A Labyrinth weir is a type of nonlinear weir folded in plan-view, with the ability to pass a large flow at low heads due to an increase in the effective length of the weir crest for a given channel width. The discharge coefficients (Cd) were experimentally determined for both semicircular and triangular labyrinth weirs of varying sidewall angles (α) under free-flow conditions using eight physical models. Dimensional analyses are conducted using the Buckingham π theorem to find the dependent and non-dependent variables. A nonlinear empirical equation was developed using (Statistical Package for the Social Sciences 22) software. The findings show that the discharge coefficient decreases with the increase of headwater to (Ht/P) for both types of labyrinth weir with different plan forms. It is found that the efficiency of the semicircular and triangular labyrinth is higher than linear weir for (Ht/P ≤ 0.45) and decreases with increasing the value of (Ht/P) due to interference of flow between the layers in downstream. The obtained results revealed that the discharge coefficient (Cd) values obtained empirically using multivariable power regression and 5th degree polynomial equations considerably agree with the experimental data, for both of the semicircular and triangular labyrinth weirs.
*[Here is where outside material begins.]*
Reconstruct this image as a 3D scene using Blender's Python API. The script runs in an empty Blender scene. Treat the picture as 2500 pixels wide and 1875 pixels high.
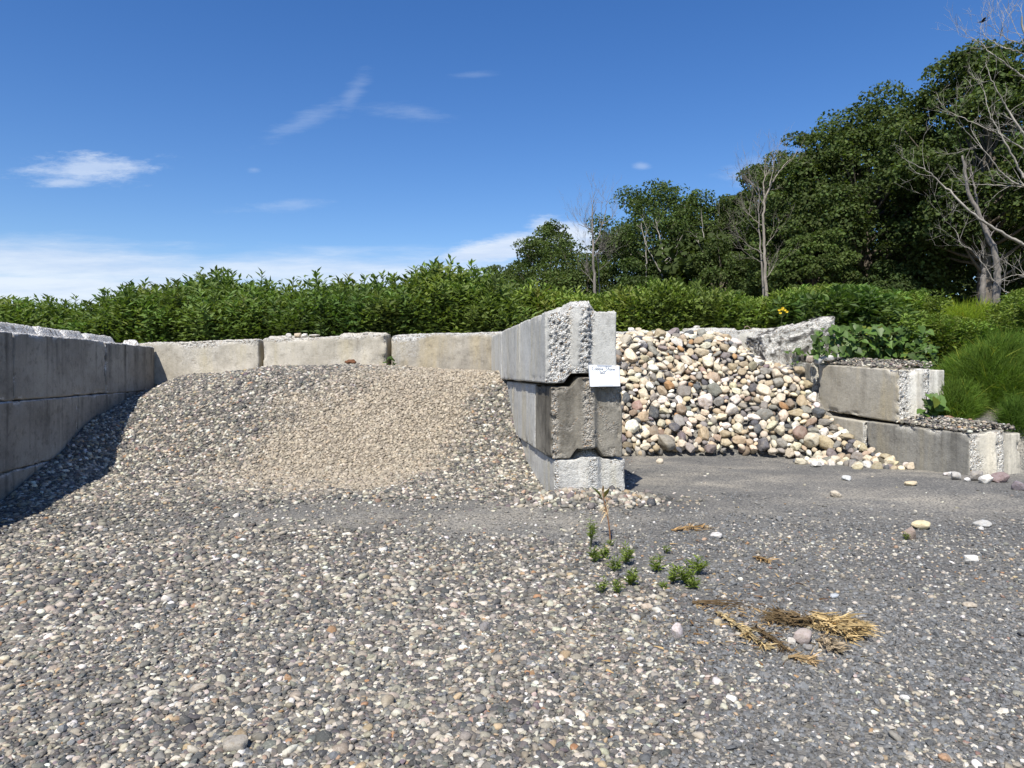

Furthermore, the correlation coefficient R2was (0.9951) and (0.9637) using 5th degree polynomial equation, and their values were (0.9643) and (0.9274) using multivariable power regression equation for both semicircular and triangular labyrinth weir models, respectively. The results in the present study compared quite well with the predicted results of the proposed equations obtained by other investigators.